On April 19, 2026, the Company entered into an Agreement and Plan of Merger (the "Merger Agreement") by and among Sila, Sunshine Ultimate Parent LLC, a Delaware limited liability company ("Parent"), and the Company (formerly known as Sunshine Holding REIT LLC). The Merger Agreement provides for, subject to the terms and conditions thereof, the merger of Sila with and into the Company with the Company surviving the merger (the "Surviving Entity" and such merger transaction, the "Merger"). In connection with the completion of the Merger and related transactions contemplated by the Merger Agreement, the offerings pursuant to the above-referenced Registration Statement have been terminated.
In accordance with undertakings made by the applicable registrants in the Registration Statement to remove from registration, by means of a post-effective amendment, any and all securities that had been registered for issuance but remain unsold at the termination of the offerings, this Post-Effective Amendment removes from registration any and all securities that were registered under the Registration Statement and remain unsold at the termination of the offerings.
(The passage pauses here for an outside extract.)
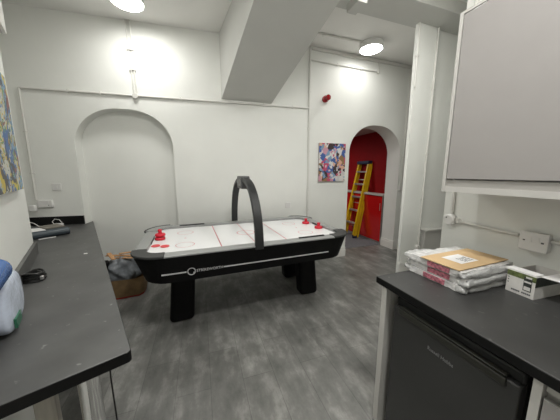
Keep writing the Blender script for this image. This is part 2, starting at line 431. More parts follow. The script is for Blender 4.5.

The Registration Statement is hereby amended, as appropriate, to reflect the deregistration of such securities.

SIGNATURES
Pursuant to the requirements of the Securities Act of 1933, as amended, each registrant certifies that it has reasonable grounds to believe that it meets all of the requirements for filing on Form S-3 and has duly caused this Post-Effective Amendment to be signed on its behalf by the undersigned, thereunto duly authorized in the City of New York, State of New York, on July 1, 2026.
Sunshine Realty Holdings LLC
(as successor by merger to Sila Realty Trust, Inc.)
By:
/s/ Michael Reiter
Name:
Michael Reiter
Title:
Chief Operating Officer
Note: No other person is required to sign this Post-Effective Amendment to the Registration Statement on Form S-3 in reliance upon Rule 478 under the Securities Act of 1933, as amended.